年末になると「歳の市」という言葉をちらほら耳にします。
しかし年末開催されるのは知っていても「歳の市とは何なのか」にズバリ答えられる人は少ないのではないでしょうか。
祭り?神事?催事?
大きな羽子板や熊手を売っていたような…。
なんとなく分かっているようでハッキリしない歳の市について解説します。
全国どんな場所で歳の市が開催されているのかも紹介しますよ。
歳の市は正月準備ができる市場
歳の市とは、お正月用の飾りやお餅・海産物などを取り揃えてある市場のことです。
おもに年末開催されます。(場所によっては年明けにも)
今ほど店が充実していなかった昔は、寺社で「市」という売出しが定期的に実施されていました。
市の中でも特に、お正月準備のための品物を買う人の多い年末の市はいつもより大勢のお客さんが訪れます。
職人や商売人にとっては書き入れ時だったわけです。
そのため、年末の市だけを特別に「歳の市」と呼ぶようになりました。
ざっくりいうと様々な物を売る年末バーゲンですね。
時代とともに買い物場所が店舗へと移っていったため市の数は減少しましたが、ビッグイベントである歳の市はまだあちこちに残っています。
歳の市では何を売っているの?
- お正月用品:注連縄・鏡餅・門松・羽子板
- 縁起物:熊手・だるま・神棚
- 食べ物:お餅・鮮魚・干物・おせちの材料
お正月用品が中心ですが食品から日用雑貨まで何でも販売しています。
「お正月から新しいものを使うとお清めになるので縁起がいい」
という売り文句で昔から販促していたようです。
年末はみんなの懐も暖かく財布の紐も緩かったのでしょう。
お祭りのときのような食べ物の露店が並ぶ市も少なくありません。
歳の市といえば羽子板?
歳の市で売られる縁起物といえば羽子板のイメージが強いですね。
これは全国随一の巨大イベント、浅草浅草寺の歳の市の影響が強くあります。
羽子板といえば、木の板で羽をつくお正月の女の子の遊びです。
羽には女子が健やかに育つようにという願いが込められており、女の子が生まれたときには羽子板を贈る習慣もありました。
江戸時代になると歌舞伎役者の似顔絵が描かれた羽子板が売られるようになります。
今で言うアイドルグッズですね。
若い女性が市に並ぶ羽子板をこぞって買い求める大ブーム到来。
元々の縁起の良さも後押しして、浅草の歳の市には欠かせない目玉商品になりました。
浅草だけは歳の市を「羽子板市」とも言うくらいです。
浅草の羽子板市は毎年12月17~19日に開かれます。
羽子板を扱うお店が数十軒も並ぶんですよ。
羽子板を買った人には店員さんが三本締めを送ってくれるなど、とても賑やかで活気のある市になっています。
見た目も色とりどりでとても華やか。

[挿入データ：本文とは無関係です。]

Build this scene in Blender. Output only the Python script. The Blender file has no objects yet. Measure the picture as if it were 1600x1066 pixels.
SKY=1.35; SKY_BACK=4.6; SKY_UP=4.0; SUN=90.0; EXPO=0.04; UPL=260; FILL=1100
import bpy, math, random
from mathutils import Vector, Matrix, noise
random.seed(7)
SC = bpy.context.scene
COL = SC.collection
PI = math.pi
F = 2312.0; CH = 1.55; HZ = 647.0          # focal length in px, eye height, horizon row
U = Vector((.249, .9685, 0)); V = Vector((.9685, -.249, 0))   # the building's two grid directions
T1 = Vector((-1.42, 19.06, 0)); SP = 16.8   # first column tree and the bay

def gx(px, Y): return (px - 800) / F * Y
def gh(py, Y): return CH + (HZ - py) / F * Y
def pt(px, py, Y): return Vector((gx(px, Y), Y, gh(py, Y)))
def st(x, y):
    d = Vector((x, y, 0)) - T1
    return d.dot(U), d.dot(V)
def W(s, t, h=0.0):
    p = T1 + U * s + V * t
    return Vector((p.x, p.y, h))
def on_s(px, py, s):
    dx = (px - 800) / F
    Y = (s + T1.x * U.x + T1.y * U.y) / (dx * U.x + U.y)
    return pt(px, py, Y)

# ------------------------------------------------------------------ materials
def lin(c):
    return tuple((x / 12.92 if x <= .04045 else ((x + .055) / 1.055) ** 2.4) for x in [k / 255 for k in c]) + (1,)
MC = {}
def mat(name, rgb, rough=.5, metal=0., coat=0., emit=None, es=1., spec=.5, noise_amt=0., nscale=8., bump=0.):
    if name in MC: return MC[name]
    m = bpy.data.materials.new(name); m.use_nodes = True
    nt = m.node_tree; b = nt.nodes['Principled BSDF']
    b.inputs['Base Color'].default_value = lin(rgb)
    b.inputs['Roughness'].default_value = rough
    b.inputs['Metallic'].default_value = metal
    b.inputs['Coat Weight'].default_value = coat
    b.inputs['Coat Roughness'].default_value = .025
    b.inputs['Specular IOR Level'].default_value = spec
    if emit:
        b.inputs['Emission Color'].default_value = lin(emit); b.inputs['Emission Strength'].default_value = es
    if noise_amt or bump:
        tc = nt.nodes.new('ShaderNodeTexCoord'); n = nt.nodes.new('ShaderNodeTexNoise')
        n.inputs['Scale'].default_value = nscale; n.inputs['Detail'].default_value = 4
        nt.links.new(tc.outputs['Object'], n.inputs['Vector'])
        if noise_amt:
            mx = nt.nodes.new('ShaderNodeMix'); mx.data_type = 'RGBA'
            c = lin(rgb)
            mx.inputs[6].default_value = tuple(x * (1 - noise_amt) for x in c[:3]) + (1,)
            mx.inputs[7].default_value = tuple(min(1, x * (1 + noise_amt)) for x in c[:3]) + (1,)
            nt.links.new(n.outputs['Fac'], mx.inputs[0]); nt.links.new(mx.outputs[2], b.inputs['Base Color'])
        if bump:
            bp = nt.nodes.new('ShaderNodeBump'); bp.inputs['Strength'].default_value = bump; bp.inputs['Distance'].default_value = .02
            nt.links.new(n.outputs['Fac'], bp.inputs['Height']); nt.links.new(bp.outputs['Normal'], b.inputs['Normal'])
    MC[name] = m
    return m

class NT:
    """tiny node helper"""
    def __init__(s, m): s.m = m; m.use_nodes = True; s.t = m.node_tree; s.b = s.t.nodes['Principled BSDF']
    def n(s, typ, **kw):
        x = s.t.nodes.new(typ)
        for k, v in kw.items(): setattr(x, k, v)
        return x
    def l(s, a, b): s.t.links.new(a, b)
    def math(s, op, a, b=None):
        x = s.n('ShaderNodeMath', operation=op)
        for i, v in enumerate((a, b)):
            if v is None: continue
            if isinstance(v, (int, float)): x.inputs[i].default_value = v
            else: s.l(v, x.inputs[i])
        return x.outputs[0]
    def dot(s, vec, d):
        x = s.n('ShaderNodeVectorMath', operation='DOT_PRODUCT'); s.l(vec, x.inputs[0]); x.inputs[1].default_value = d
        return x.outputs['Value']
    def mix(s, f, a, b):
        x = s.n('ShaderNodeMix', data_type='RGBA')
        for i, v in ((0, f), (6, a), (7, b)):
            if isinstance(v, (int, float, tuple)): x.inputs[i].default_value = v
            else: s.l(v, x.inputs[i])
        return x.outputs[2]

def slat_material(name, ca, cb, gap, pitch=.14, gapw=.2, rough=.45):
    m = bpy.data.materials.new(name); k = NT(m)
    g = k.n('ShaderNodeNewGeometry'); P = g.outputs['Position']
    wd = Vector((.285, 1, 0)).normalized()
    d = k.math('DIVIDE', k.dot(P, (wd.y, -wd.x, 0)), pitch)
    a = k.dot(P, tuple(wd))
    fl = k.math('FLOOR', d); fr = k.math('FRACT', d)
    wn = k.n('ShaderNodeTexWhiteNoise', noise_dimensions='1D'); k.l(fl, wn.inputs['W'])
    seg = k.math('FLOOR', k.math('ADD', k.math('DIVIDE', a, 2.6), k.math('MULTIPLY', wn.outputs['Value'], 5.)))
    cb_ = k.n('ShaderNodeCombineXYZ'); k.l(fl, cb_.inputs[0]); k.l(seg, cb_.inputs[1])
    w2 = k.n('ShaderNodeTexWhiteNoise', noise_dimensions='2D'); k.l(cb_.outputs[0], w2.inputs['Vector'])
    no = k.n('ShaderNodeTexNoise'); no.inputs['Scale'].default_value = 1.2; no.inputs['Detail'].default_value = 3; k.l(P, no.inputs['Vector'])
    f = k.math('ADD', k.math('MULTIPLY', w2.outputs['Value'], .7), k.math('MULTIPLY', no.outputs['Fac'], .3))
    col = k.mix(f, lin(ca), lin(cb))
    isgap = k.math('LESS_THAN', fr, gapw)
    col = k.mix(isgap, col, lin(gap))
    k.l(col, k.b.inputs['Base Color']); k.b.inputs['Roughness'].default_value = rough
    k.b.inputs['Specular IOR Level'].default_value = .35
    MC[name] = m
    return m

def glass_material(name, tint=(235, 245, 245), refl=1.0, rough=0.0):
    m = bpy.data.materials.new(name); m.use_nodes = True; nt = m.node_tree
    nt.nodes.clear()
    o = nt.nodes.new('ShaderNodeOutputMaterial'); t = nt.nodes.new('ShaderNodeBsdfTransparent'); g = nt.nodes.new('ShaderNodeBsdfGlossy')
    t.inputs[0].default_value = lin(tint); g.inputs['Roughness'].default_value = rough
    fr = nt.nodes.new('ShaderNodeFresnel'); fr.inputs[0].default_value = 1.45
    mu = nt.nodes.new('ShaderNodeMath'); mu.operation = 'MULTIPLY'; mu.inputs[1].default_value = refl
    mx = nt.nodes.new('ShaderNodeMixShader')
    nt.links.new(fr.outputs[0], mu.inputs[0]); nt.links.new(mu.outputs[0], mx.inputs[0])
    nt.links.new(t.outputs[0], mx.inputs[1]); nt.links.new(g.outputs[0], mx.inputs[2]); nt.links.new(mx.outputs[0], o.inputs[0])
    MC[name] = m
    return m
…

市の空気を味わうだけでも楽しくなれますよ。
酉の市とは違うの?
歳の市と間違いやすいのが酉の市です。
とてもよく似た名前ですが別物。
酉の市は関東地方を中心に実施されるもので、11月の酉の日に開かれます。
歳の市といえば羽子板が縁起物の代表ですが、酉の市といえばなんといっても熊手です。
ニュースでもよく取り上げられるので目にすることも多いと思います。
誰が買うんだよ、ってくらい巨大な熊手がずらっと並ぶんですよね。
もちろん家庭に飾りやすい小さな熊でも販売されています。
全国の歳の市
全国にある歳の市の一部を紹介します。
お祭りのように規模が大きい市からミニバザーくらいのものまでいろいろありますよ。
浅草寺歳の市(東京都・浅草)
薬研堀不動尊納めの歳の市(東京都・東日本橋)
人形町 歳の市(東京都・人形町)
長谷寺歳の市(神奈川県・鎌倉)
五所神社 歳の市(神奈川県)
平塚八幡宮 歳の市(神奈川県)
天童歳の市 つめのいち(山形県)
ゆざの歳の市 ゆざっと軽トラ市(山形県)
かせだ歳の市(鹿児島県)
勝山 歳の市(福井県)
伊勢内宮前 おかげ横丁 歳の市(三重県)
中島公園 歳の市(北海道・札幌)
まとめ
スーパーの折り込みチラシにも年末になると「歳の市」という言葉が踊ります。
デパートでも使いますね。
スーパーもデパートも現代の市ですから、歳の市を開催しても不思議はありません。
しかし、昔ながらの歳の市で正月準備をするのも乙なものですよ。
近所のお店にはない思わぬ掘り出し物があるかもしれません。